┌─ EXERCISE INPUTS

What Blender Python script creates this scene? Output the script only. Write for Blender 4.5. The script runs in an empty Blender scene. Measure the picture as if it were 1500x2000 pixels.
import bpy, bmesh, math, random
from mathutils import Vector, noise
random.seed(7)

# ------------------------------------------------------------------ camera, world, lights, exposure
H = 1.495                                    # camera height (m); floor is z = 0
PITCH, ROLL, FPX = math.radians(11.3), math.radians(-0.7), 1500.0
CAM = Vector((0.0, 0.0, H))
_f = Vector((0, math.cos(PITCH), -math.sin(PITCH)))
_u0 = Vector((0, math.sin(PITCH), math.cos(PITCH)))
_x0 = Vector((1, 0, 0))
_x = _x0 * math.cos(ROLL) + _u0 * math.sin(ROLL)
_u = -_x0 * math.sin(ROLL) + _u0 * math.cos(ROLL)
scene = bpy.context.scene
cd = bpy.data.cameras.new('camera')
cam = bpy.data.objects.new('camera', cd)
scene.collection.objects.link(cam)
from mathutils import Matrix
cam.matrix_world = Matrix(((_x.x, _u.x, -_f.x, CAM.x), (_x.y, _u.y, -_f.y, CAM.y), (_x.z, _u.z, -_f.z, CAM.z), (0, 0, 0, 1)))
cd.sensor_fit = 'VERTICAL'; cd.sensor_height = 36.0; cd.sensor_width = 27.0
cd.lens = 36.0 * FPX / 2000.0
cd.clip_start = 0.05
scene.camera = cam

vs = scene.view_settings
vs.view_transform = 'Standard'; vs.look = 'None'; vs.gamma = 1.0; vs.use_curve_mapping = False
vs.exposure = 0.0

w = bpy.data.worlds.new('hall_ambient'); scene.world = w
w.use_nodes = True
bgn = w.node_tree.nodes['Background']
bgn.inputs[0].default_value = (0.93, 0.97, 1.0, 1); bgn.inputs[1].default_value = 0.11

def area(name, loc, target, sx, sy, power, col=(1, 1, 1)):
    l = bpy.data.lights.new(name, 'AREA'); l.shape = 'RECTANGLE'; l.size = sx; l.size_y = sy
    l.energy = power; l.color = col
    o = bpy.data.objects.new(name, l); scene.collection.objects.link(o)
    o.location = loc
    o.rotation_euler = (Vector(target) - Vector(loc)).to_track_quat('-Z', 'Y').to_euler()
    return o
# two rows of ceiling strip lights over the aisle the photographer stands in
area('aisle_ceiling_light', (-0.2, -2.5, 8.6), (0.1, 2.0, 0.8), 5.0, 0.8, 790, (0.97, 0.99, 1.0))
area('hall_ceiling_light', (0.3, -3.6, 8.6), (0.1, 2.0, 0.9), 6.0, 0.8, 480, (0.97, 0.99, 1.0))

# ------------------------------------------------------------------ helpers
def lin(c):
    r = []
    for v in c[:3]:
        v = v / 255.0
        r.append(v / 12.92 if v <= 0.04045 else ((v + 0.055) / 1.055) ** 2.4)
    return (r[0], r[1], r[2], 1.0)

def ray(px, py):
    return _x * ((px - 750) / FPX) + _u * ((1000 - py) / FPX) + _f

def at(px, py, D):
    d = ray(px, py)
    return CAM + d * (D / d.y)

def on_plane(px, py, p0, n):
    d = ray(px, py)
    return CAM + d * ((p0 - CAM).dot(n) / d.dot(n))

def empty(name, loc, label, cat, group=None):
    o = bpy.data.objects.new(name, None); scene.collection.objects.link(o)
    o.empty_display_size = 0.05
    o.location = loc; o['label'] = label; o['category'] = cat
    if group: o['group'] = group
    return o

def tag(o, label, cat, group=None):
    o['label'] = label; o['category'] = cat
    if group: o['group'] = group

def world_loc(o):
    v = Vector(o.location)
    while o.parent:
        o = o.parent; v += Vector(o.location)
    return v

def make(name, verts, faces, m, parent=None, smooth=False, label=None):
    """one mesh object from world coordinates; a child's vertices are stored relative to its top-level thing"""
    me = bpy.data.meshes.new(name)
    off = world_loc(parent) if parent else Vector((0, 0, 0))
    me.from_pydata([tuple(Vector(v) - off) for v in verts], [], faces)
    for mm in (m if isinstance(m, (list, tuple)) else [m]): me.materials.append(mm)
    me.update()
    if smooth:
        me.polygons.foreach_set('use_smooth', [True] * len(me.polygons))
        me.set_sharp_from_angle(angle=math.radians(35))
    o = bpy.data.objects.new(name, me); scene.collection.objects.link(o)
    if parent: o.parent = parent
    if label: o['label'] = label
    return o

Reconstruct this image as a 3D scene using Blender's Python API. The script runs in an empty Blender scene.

└─

*EXERCISE PROMPT:* Return, please, the lines of the data from the first through the line containing "bgn.inputs[0].default_value = (0.93, 0.97, 1.0, 1);", both kept, exactly as they stand and nothing more.

*SOLUTION FOR THIS TASK:*
What Blender Python script creates this scene? Output the script only. Write for Blender 4.5. The script runs in an empty Blender scene. Measure the picture as if it were 1500x2000 pixels.
import bpy, bmesh, math, random
from mathutils import Vector, noise
random.seed(7)

# ------------------------------------------------------------------ camera, world, lights, exposure
H = 1.495                                    # camera height (m); floor is z = 0
PITCH, ROLL, FPX = math.radians(11.3), math.radians(-0.7), 1500.0
CAM = Vector((0.0, 0.0, H))
_f = Vector((0, math.cos(PITCH), -math.sin(PITCH)))
_u0 = Vector((0, math.sin(PITCH), math.cos(PITCH)))
_x0 = Vector((1, 0, 0))
_x = _x0 * math.cos(ROLL) + _u0 * math.sin(ROLL)
_u = -_x0 * math.sin(ROLL) + _u0 * math.cos(ROLL)
scene = bpy.context.scene
cd = bpy.data.cameras.new('camera')
cam = bpy.data.objects.new('camera', cd)
scene.collection.objects.link(cam)
from mathutils import Matrix
cam.matrix_world = Matrix(((_x.x, _u.x, -_f.x, CAM.x), (_x.y, _u.y, -_f.y, CAM.y), (_x.z, _u.z, -_f.z, CAM.z), (0, 0, 0, 1)))
cd.sensor_fit = 'VERTICAL'; cd.sensor_height = 36.0; cd.sensor_width = 27.0
cd.lens = 36.0 * FPX / 2000.0
cd.clip_start = 0.05
scene.camera = cam

vs = scene.view_settings
vs.view_transform = 'Standard'; vs.look = 'None'; vs.gamma = 1.0; vs.use_curve_mapping = False
vs.exposure = 0.0

w = bpy.data.worlds.new('hall_ambient'); scene.world = w
w.use_nodes = True
bgn = w.node_tree.nodes['Background']
bgn.inputs[0].default_value = (0.93, 0.97, 1.0, 1); bgn.inputs[1].default_value = 0.11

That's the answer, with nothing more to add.